On a somewhat related note, one might also argue that moving people around every year would impair their ability to form relationships with House masters, tutors and the like. While not wholly lacking in validity, this claim, like the one regarding House spirit, does not even approach a fair justification for giving whole swathes of the student population such short shrift. And one could quite readily make the case that the opportunity to meet three times as many tutors—by switching Houses each year—handily offsets whatever might be lost by shifting us around in an equitable manner.
Others may try to refute me by citing the results of senior surveys, in which graduates from the Quad Houses report a higher degree of satisfaction with their residential experience than their counterparts in the River Houses. But these data are hard to take seriously. A person’s happiness is always relative to his expectations, and because many quadlings enter their houses expecting a Siberian gulag, it isn’t surprising that many graduate feeling highly “satisfied.”
But suppose for a second that the data from the surveys is, in fact, valid. Is it not, then, quite unfair to the poor, beleaguered residents of Kirkland, Lowell and Eliot Houses that they do not get to spend some of their time in the hallowed halls of Currier, Pforzheimer and Cabot which produce such satisfaction?

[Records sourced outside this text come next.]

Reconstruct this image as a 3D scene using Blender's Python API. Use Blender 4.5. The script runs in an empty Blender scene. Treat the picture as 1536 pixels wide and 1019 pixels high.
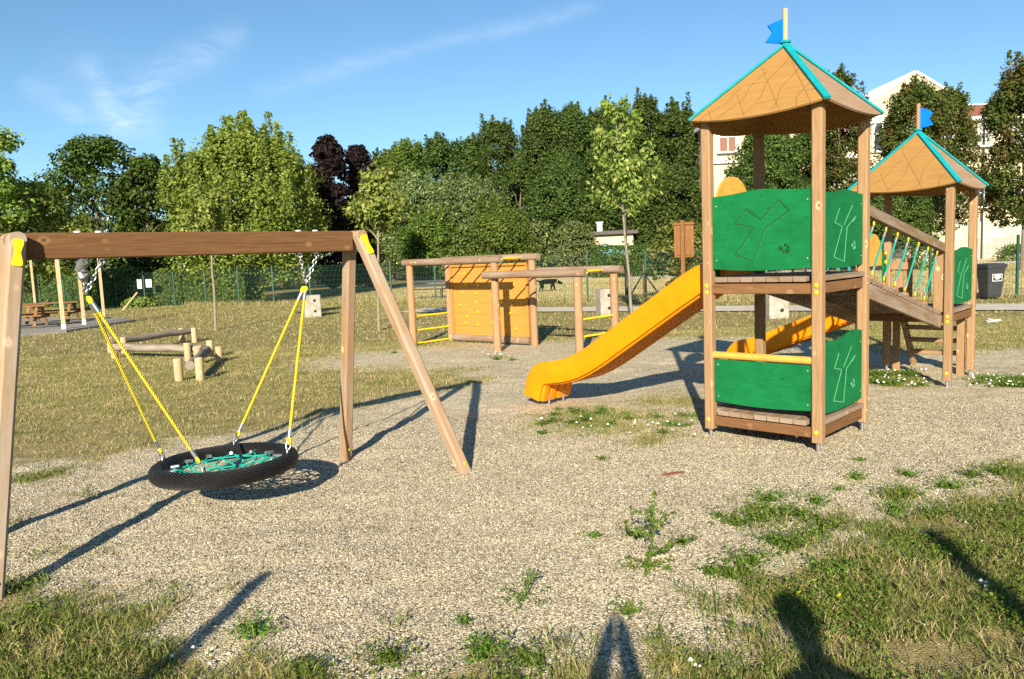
import bpy, math, random
import numpy as np
from mathutils import Vector, Matrix

rad = math.radians
scene = bpy.context.scene
col = scene.collection
rnd = random.Random(7)
PI = math.pi
V3 = Vector

# ------------------------------------------------------------------ camera
F_PX, PITCH, ROLL, EYE = 1167.9, 0.1053, 0.041, 1.75
cp, sp_, cr, sr = math.cos(PITCH), math.sin(PITCH), math.cos(ROLL), math.sin(ROLL)


def ray(u, v):
    a2 = (u - 768) / F_PX
    b2 = (509.5 - v) / F_PX
    a = a2 * cr + b2 * sr
    b = -a2 * sr + b2 * cr
    d = V3((a, cp + b * sp_, -sp_ + b * cp))
    return d / d.y


def G(u, v, z=0.0):
    d = ray(u, v)
    return V3((0, 0, EYE)) + d * ((z - EYE) / d.z)


def D(u, v, y):
    return V3((0, 0, EYE)) + ray(u, v) * y


cam_d = bpy.data.cameras.new("camera")
cam = bpy.data.objects.new("camera", cam_d)
col.objects.link(cam)
fw = V3((0, cp, -sp_)); up0 = V3((0, sp_, cp)); rt0 = V3((1, 0, 0))
rt = rt0 * cr - up0 * sr
up = rt0 * sr + up0 * cr
M = Matrix((rt, up, -fw)).transposed().to_4x4()
M.translation = V3((0, 0, EYE))
cam.matrix_world = M
cam_d.sensor_width = 36
cam_d.lens = 36 * F_PX / 1536
cam_d.clip_start = 0.05
cam_d.clip_end = 3000
scene.camera = cam

# ------------------------------------------------------------------ materials


class NT:
    def __init__(s, name):
        s.m = bpy.data.materials.new(name)
        s.m.use_nodes = True
        s.t = s.m.node_tree
        s.t.nodes.clear()
        s.out = s.t.nodes.new("ShaderNodeOutputMaterial")

    def n(s, typ, ins=None, **props):
        nd = s.t.nodes.new("ShaderNode" + typ)
        for k, v in props.items():
            setattr(nd, k, v)
        for k, v in (ins or {}).items():
            s.set(nd, k, v)
        return nd

    def set(s, nd, k, v):
        if isinstance(v, bpy.types.Node):
            v = v.outputs[0]
        if isinstance(v, bpy.types.NodeSocket):
            s.t.links.new(v, nd.inputs[k])
        else:
            if isinstance(v, tuple) and len(v) == 3 and nd.inputs[k].type == 'RGBA':
                v = v + (1,)
            nd.inputs[k].default_value = v

    def ramp(s, fac, stops, interp='LINEAR'):
        nd = s.t.nodes.new("ShaderNodeValToRGB")
        cr_ = nd.color_ramp
        cr_.interpolation = interp
        while len(cr_.elements) < len(stops):
            cr_.elements.new(0.5)
        for e, (p, c) in zip(cr_.elements, stops):
            e.position = p
            e.color = tuple(c) + (1,) if len(c) == 3 else c
        s.set(nd, 0, fac)
        return nd

    def mix(s, fac, a, b, mode='MIX'):
        nd = s.t.nodes.new("ShaderNodeMixRGB")
        nd.blend_type = mode
        s.set(nd, 0, fac); s.set(nd, 1, a); s.set(nd, 2, b)
        return nd

    def math(s, op, a, b=0.0, clamp=False):
        nd = s.t.nodes.new("ShaderNodeMath")
        nd.operation = op
        nd.use_clamp = clamp
        s.set(nd, 0, a); s.set(nd, 1, b)
        return nd

    def finish(s, color, rough=0.6, bump=None, bstr=0.3, bdist=0.01, spec=0.3, metal=0.0):
        b = s.n("BsdfPrincipled", {"Base Color": color, "Roughness": rough, "Metallic": metal,
                                   "Specular IOR Level": spec})
        if bump is not None:
            bp = s.n("Bump", {"Strength": bstr, "Distance": bdist, "Height": bump})
            s.set(b, "Normal", bp)
        s.t.links.new(b.outputs[0], s.out.inputs[0])
        return s.m


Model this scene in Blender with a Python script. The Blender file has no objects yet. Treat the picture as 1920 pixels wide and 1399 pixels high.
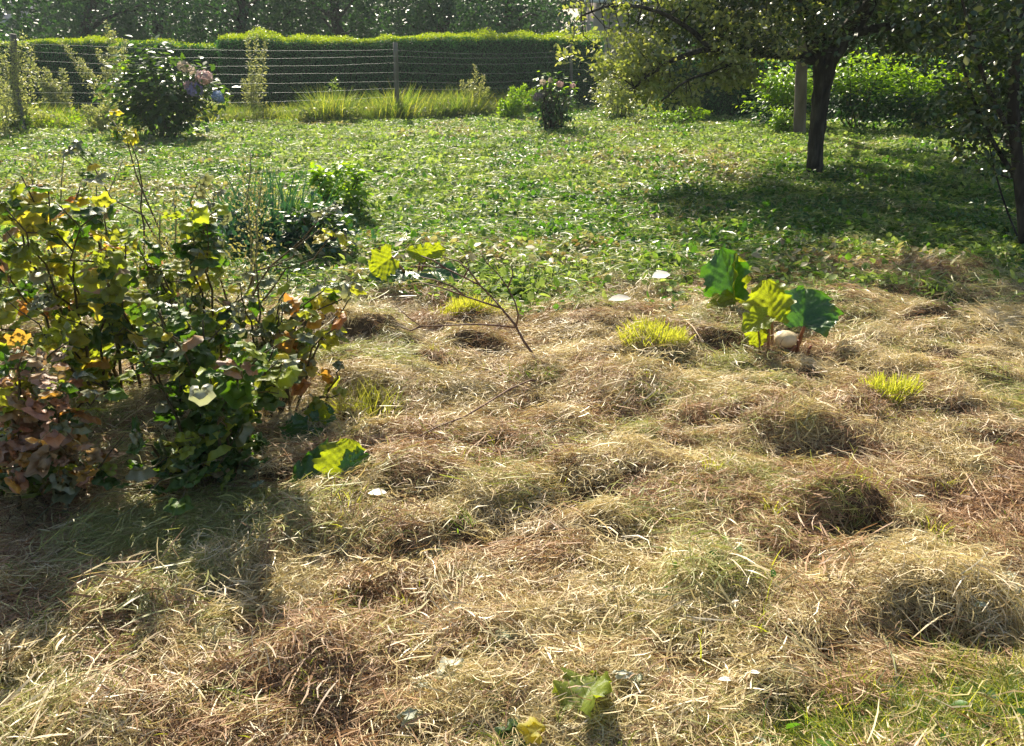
import bpy, math, random
import numpy as np
from mathutils import Vector, Matrix

# ------------------------------------------------------------------ camera, light, exposure
F_PX, CAM_Z, PITCH = 1550.0, 1.6, math.radians(22.3)
SUN_EL, SUN_AZ = math.radians(41), math.radians(-16)       # azimuth measured from +Y towards +X
sc = bpy.context.scene
cam = bpy.data.cameras.new('camera'); cam.sensor_width = 36.0; cam.lens = 36.0 * F_PX / 1920.0
cam.clip_start = 0.05; cam.clip_end = 600
cam_o = bpy.data.objects.new('camera', cam); sc.collection.objects.link(cam_o)
cam_o.location = (0, 0, CAM_Z); cam_o.rotation_euler = (math.pi / 2 - PITCH, 0, 0)
sc.camera = cam_o
world = bpy.data.worlds.new('World'); sc.world = world; world.use_nodes = True
wn = world.node_tree; bg = wn.nodes['Background']
sky = wn.nodes.new('ShaderNodeTexSky'); sky.sky_type = 'NISHITA'; sky.sun_disc = False
sky.sun_elevation = SUN_EL; sky.sun_rotation = SUN_AZ; sky.dust_density = 2.0
wn.links.new(sky.outputs[0], bg.inputs[0]); bg.inputs[1].default_value = 0.070
sun = bpy.data.lights.new('sun', 'SUN'); sun.energy = 5.0; sun.angle = math.radians(0.53); sun.color = (1.0, 0.905, 0.73)
sun_o = bpy.data.objects.new('sun', sun); sc.collection.objects.link(sun_o)
sdir = Vector((-math.sin(SUN_AZ) * math.cos(SUN_EL), -math.cos(SUN_AZ) * math.cos(SUN_EL), -math.sin(SUN_EL)))
sun_o.rotation_euler = sdir.to_track_quat('-Z', 'Y').to_euler(); sun_o.location = (-4, 14, 12)
sc.view_settings.view_transform = 'Standard'; sc.view_settings.look = 'None'
sc.view_settings.exposure = 1.2; sc.view_settings.gamma = 1.0; sc.view_settings.use_curve_mapping = False
sc.cycles.adaptive_threshold = 0.02; sc.cycles.max_bounces = 5; sc.cycles.diffuse_bounces = 2; sc.cycles.glossy_bounces = 2
sc.cycles.transmission_bounces = 4; sc.cycles.caustics_reflective = False; sc.cycles.caustics_refractive = False
sc.cycles.sample_clamp_indirect = 4.0

# ------------------------------------------------------------------ helpers
rng = np.random.default_rng(11)
random.seed(5)
A = np.array

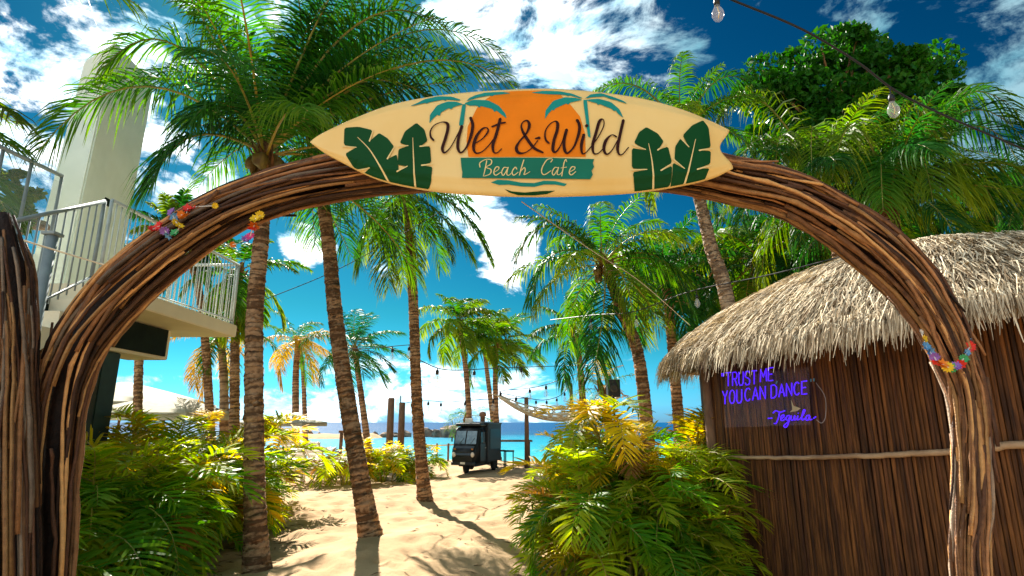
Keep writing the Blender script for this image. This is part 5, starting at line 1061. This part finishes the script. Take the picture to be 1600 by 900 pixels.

Unfortunately, I’m quite skeptical that Harvard will act any time soon to create a more equitable system—because for that to happen, significant pressure from a large portion of the student body would likely be required. But since only about a fifth of the students on campus at any given time—those upperclass students in the Quad, Mather and, on its bad days, perhaps Quincy—are being given the short end of the stick, such widespread pressure is not likely to materialize.
So if there is anything to be concluded, it is this: The quadlings have nothing to lose but their sub-par housing situation. They have a world to win. Quadlings of all Houses, unite!
Zachary S. Podolsky ’04 is a classics concentrator in Currier House. His column appears on alternate Thursdays.